The new European standards for the iPhone could well force Apple to add an option to uninstall flagship applications from the device.

For several months now, Apple has been bending over backwards to respect the new European decisions responsible for breaking the iPhone monopoly. This forced Apple to change the iPhone’s charging port, but also to offer different default web browsers and application stores to offer more choices and alternatives to the App Store.

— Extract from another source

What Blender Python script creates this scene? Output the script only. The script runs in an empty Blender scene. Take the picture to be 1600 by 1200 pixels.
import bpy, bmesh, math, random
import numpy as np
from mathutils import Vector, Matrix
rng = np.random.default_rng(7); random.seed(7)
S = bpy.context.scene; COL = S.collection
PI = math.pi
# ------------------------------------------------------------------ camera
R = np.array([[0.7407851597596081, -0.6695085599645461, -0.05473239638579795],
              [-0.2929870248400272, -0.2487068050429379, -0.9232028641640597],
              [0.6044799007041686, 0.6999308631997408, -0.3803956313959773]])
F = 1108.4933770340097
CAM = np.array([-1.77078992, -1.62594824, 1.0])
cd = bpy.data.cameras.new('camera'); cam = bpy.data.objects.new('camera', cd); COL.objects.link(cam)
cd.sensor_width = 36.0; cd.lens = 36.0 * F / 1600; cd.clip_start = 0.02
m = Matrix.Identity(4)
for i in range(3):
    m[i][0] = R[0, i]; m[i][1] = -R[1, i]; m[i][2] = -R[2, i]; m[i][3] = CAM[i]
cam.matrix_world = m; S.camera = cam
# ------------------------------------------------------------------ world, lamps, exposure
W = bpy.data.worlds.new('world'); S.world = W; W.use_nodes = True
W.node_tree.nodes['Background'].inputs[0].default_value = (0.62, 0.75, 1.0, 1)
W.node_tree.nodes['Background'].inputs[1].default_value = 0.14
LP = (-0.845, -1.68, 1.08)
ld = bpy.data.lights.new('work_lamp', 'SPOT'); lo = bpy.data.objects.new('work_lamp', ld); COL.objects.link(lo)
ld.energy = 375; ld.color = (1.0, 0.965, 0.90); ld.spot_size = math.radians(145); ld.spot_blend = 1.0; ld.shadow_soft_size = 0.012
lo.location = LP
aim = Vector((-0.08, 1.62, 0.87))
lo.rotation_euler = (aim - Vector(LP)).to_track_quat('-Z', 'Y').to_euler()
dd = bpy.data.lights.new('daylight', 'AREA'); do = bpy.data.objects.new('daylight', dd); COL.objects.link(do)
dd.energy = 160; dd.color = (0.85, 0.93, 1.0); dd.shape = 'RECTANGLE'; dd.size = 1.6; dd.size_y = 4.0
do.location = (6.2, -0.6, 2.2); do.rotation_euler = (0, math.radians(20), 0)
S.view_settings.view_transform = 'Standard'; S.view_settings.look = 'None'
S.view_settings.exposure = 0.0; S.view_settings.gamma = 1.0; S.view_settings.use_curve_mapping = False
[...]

A few days ago, Margrethe Vestager, European Commissioner for Competition and Digital Affairs, spoke about the arrival of potential new obligations towards Apple: “manufacturers have an obligation to make it easy to uninstall their applications and default installations. They must also display a selection screen for the latter. Apple’s current policy does not seem to go in this direction. Apple even seems incapable of offering the uninstallation of certain applications like “Photos””.

By specifically pointing the finger at the iPhone’s “Photos” application, Margrethe Vestager indicates that the installation of the latter by default, and the impossibility of uninstalling it, does not comply with the new European standards for opening to competition.

However, if the iPhone’s “Photos” application is impossible to uninstall, it does not prevent users from deleting it from the home screen and using another application. “Google Photos” is particularly popular thanks to its many features and easy transfers to an Android phone.

However, such a change within the iPhone would remain complex to implement. “Photos” is not just an easy application to install/uninstall since it is at the very heart of the iPhone operating system and would therefore require an in-depth review of iOS. The European Commission could still impose on Apple its decision to make each iPhone application easier to uninstall in the future.